* START *

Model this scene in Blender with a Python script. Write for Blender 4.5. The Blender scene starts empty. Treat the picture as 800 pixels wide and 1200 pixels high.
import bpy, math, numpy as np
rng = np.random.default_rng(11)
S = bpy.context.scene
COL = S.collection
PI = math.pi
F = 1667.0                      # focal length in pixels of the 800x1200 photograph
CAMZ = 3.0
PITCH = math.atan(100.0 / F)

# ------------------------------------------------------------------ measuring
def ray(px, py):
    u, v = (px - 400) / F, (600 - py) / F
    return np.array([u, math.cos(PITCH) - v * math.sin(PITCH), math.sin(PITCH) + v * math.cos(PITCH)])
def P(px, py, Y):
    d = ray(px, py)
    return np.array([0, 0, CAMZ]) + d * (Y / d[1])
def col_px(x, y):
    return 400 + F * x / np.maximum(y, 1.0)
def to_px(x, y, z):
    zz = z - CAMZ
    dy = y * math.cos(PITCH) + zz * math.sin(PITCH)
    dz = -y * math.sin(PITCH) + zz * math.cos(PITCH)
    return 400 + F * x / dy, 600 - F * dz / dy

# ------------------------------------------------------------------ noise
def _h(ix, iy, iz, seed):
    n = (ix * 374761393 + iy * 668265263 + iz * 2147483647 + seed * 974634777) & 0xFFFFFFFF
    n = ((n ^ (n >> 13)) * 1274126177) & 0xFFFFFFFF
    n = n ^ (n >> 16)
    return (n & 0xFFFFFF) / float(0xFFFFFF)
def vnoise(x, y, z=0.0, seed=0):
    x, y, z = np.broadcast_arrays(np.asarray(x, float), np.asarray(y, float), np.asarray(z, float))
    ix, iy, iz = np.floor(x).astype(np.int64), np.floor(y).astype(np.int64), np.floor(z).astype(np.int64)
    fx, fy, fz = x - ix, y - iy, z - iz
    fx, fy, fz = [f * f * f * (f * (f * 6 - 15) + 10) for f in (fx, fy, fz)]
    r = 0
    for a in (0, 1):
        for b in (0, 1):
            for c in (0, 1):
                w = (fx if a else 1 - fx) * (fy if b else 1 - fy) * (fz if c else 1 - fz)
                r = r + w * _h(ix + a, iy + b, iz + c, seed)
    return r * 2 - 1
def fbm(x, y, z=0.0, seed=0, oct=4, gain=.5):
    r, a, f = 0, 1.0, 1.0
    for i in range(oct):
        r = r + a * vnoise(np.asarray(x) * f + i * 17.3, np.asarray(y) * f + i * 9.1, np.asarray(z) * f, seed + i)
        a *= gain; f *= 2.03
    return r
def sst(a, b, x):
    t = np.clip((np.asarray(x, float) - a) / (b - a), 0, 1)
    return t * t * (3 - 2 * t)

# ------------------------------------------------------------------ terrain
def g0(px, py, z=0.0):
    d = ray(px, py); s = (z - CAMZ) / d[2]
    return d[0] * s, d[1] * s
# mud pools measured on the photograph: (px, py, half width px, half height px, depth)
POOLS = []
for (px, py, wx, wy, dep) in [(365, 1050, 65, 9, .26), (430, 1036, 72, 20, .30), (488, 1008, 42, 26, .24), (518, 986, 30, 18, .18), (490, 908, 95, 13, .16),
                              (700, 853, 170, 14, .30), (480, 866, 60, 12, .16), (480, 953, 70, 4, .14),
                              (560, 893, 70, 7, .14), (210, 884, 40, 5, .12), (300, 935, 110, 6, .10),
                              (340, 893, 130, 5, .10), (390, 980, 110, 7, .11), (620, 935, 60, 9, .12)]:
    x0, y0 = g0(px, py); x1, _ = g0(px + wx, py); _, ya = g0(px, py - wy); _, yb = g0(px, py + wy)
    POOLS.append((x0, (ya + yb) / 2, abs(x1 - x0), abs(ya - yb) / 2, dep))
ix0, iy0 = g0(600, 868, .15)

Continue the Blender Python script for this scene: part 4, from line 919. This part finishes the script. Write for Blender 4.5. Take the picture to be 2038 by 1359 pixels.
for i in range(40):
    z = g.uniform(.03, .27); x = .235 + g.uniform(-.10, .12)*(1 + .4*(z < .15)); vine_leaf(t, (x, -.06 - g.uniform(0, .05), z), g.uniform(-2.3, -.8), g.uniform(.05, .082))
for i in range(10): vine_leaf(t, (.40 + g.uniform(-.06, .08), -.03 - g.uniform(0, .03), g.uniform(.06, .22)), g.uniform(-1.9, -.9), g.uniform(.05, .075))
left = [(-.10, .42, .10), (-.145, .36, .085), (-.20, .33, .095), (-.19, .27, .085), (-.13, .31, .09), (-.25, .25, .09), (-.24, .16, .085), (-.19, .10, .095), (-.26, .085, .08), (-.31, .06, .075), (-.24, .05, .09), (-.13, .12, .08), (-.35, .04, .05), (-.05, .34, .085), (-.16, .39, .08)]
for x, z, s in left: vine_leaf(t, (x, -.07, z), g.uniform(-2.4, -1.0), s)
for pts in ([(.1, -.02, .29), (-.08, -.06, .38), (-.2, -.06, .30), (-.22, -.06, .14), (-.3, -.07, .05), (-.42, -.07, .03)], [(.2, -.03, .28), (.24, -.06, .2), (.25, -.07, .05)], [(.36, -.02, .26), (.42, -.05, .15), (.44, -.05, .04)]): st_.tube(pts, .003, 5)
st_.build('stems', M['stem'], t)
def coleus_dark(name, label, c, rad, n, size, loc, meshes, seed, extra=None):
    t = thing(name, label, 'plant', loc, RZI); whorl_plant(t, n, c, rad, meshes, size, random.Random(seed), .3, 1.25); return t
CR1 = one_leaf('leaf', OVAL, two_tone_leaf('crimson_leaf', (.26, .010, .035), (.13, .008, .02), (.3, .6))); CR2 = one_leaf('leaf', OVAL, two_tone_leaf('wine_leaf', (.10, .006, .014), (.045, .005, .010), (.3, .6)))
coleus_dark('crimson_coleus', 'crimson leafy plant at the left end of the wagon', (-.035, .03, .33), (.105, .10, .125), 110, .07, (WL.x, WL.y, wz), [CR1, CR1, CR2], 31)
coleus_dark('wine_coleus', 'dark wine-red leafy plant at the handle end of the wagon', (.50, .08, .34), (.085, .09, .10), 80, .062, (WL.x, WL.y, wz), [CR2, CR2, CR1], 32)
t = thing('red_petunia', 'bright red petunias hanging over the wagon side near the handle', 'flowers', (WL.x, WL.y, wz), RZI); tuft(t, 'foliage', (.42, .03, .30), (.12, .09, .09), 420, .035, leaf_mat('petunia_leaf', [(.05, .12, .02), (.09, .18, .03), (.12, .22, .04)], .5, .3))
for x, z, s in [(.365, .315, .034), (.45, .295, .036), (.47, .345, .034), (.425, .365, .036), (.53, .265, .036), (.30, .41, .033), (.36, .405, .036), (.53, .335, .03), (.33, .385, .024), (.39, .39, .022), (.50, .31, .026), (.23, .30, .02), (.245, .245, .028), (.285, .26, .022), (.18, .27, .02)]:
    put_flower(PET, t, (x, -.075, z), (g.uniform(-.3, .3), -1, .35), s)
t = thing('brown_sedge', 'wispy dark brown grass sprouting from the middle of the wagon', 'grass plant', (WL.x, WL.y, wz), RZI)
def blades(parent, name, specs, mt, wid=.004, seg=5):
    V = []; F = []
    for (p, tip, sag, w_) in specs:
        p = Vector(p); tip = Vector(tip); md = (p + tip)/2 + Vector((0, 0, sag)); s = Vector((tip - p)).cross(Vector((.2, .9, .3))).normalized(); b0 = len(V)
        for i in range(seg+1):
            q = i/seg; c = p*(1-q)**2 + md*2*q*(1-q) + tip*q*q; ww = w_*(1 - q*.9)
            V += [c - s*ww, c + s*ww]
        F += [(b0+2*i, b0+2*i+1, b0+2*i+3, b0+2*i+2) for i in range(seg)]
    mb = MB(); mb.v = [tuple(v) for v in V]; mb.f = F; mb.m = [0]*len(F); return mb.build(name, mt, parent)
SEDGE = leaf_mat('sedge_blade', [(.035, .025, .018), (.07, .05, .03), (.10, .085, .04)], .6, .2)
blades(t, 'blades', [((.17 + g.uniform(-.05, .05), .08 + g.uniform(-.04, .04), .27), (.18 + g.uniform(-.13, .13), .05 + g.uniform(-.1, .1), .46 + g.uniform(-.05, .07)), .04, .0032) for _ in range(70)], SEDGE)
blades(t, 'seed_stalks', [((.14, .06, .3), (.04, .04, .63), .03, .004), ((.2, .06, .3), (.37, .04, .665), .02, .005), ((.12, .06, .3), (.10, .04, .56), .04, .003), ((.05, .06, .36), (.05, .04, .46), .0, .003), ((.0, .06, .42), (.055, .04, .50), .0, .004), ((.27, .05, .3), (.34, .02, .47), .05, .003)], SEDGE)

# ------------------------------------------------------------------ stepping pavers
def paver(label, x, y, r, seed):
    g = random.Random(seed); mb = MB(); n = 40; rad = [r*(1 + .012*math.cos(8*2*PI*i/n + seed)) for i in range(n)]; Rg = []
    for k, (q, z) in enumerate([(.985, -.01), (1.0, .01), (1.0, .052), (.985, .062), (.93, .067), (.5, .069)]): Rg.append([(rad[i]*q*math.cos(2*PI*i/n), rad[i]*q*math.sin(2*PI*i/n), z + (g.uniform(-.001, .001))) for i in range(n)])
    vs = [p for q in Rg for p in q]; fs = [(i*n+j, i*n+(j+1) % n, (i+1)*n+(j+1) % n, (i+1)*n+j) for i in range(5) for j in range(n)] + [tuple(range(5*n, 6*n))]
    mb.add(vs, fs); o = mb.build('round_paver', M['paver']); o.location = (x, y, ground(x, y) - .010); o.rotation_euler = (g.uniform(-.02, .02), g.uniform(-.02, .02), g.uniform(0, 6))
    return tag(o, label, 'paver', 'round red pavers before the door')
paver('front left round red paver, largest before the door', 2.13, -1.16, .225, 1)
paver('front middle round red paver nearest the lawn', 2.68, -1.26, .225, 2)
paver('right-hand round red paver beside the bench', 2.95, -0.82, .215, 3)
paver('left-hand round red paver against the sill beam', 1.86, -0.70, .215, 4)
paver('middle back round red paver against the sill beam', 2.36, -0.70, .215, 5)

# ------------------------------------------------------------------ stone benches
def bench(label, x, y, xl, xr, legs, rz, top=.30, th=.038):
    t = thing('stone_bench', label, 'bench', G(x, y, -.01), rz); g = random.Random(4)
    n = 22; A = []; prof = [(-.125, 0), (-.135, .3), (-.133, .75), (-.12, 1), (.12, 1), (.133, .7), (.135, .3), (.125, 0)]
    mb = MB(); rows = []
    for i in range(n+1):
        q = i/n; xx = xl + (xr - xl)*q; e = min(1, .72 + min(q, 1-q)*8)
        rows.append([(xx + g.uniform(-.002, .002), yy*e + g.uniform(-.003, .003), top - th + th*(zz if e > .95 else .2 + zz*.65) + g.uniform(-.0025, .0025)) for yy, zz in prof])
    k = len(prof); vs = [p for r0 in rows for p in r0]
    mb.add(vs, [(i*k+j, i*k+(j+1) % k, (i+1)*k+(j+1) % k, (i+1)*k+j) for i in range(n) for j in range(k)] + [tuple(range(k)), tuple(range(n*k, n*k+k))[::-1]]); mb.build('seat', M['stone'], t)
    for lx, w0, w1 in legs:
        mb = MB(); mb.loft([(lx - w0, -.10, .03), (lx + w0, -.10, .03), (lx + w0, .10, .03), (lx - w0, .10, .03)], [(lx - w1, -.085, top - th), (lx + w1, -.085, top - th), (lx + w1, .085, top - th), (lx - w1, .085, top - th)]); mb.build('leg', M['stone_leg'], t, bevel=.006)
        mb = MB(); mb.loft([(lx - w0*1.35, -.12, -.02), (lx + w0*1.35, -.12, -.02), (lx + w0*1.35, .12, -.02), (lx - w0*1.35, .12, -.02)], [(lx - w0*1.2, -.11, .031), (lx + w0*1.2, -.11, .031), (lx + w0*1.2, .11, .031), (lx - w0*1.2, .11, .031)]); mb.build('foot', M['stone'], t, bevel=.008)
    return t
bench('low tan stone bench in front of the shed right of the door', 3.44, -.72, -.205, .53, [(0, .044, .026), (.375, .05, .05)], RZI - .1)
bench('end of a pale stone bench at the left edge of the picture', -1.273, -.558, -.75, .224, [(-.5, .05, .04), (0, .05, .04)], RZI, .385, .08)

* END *

### DO THIS
Which lines hold the word "Write"? Copy all of them.

### THE ANSWER
Model this scene in Blender with a Python script. Write for Blender 4.5. The Blender scene starts empty. Treat the picture as 800 pixels wide and 1200 pixels high.
Continue the Blender Python script for this scene: part 4, from line 919. This part finishes the script. Write for Blender 4.5. Take the picture to be 2038 by 1359 pixels.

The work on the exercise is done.